子どもさんが鹿と関わる際には、必ず保護者の方の監督の下で行うようにしましょう。

鹿の健康のために

鹿と人間の関わりというものは、当然ながら「人間だけが被害を受ける」というものではありません。一部の観光客・一部の地元住民の思慮に欠けた行動によって、鹿も大きなダメージを受けています。

鹿せんべい以外のエサをあげない

鹿と関わる上で、自分の身を守る以外に気をつけておきたいこと。それは鹿にあげる「エサ」の問題です。

鹿は、当然ながら「草食動物」であり、本来であれば肉や人間の食べ物などは食べることが出来ないのですが、奈良公園を訪れる方は、時としてお菓子やお弁当・露店で買った食べ物の余りなどを鹿に食べさせるケースがあります。

人間の食べ物を目にした鹿は、その場では思いのほか「食べてしまう」場合が多いのですが、食べた後にお腹を壊したり、食中毒になったりするなどして健康被害が生じるケースは少なくありません。

奈良公園で鹿にあげてもよいエサは、鹿の健康に配慮して作られている「鹿せんべい」だけです。決して他の食べ物を与えることのないようにしてあげてください。

紙やビニール袋の扱いには注意

鹿は、「人間の食べ物」以外にも、時として観光客が持っているビニール袋や紙類などをくわえて食べようとすることがあります。

これについては、食べ物と一緒に観光客がゴミも含めて全て与えてしまうという場合もあれば、鹿がビニールなども「食べ物」であると誤解するケースもあるようですが、いずれにせよ、こんなものを食べてしまったら、適切に消化など出来るはずもありません。

鹿の胃から石灰化したビニール類が出て来た。という話は決して珍しいものではなく、観光客と共存する鹿にとって「誤飲」という問題は最も身近な「脅威」となっています。

鹿がビニール類などを食べないようにするには、まずは鹿せんべい以外の食べ物を与えないこと。これが重要となります。また、ビニール袋やパンフレット類などを、むやみやたらに鹿の視界に入れることがないように気を付ける(このような物を使って気を引くようなことはしない)ことも重要となります。

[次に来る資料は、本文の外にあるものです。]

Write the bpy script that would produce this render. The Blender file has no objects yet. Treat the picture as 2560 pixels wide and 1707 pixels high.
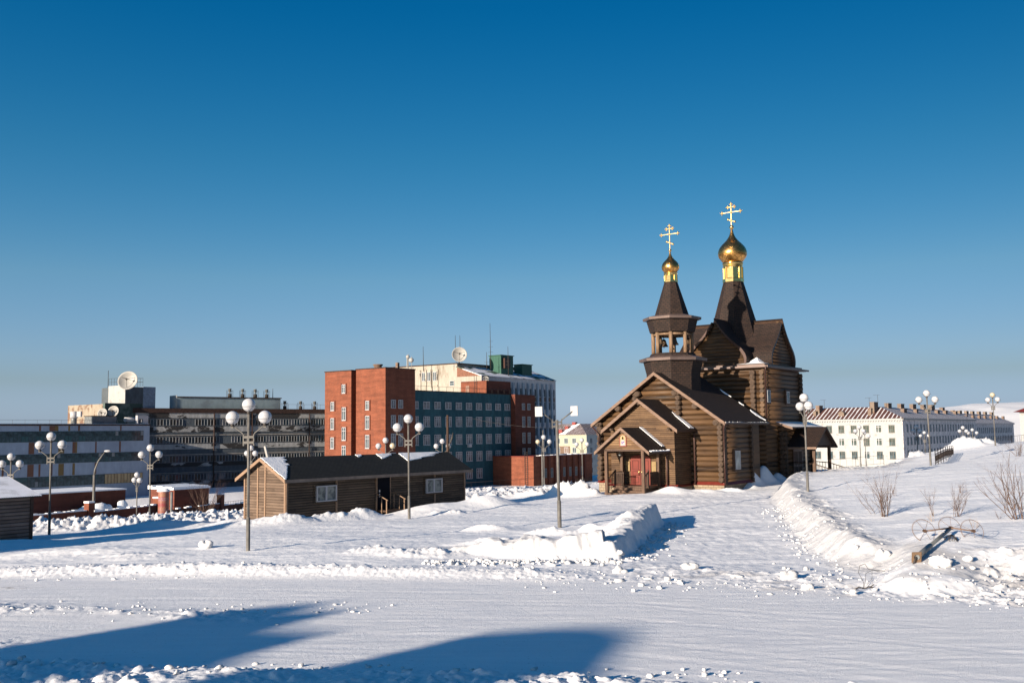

誤飲については、鹿がビニール袋を半ば奪い取って食べてしまうケースもないとは言えませんので、人間の注意のみでは解決しない問題ですが、人間の側も上記の内容などをある程度は気を付けることができるはずです。

まとめ

以上、奈良の鹿と人間(観光客の方)が関わる上で、人間の側が「やってはいけない・してはいけないこと」をまとめてきました。

ざっくりとまとめ直すと、

・鹿をじらさないこと

・発情期、子育て中のシカにはあまり近づかないこと

・子どもさんは1人で鹿と関わらないこと

・鹿せんべい以外のエサをあげないこと

・ビニール、紙類などを鹿に与えないこと

この5つの内容について解説してきました。

観光地で「野生の鹿」と共存する以上、人間がケガをしたり、鹿が健康被害を受けることをゼロにすることは限りなく不可能に近いですが、発生数や被害の程度を減らすことは、「気を付け方」次第で可能となります。ぜひ、適切なマナーを守りながら、愛らしい「鹿」と過ごすひとときを楽しんで頂ければと思います。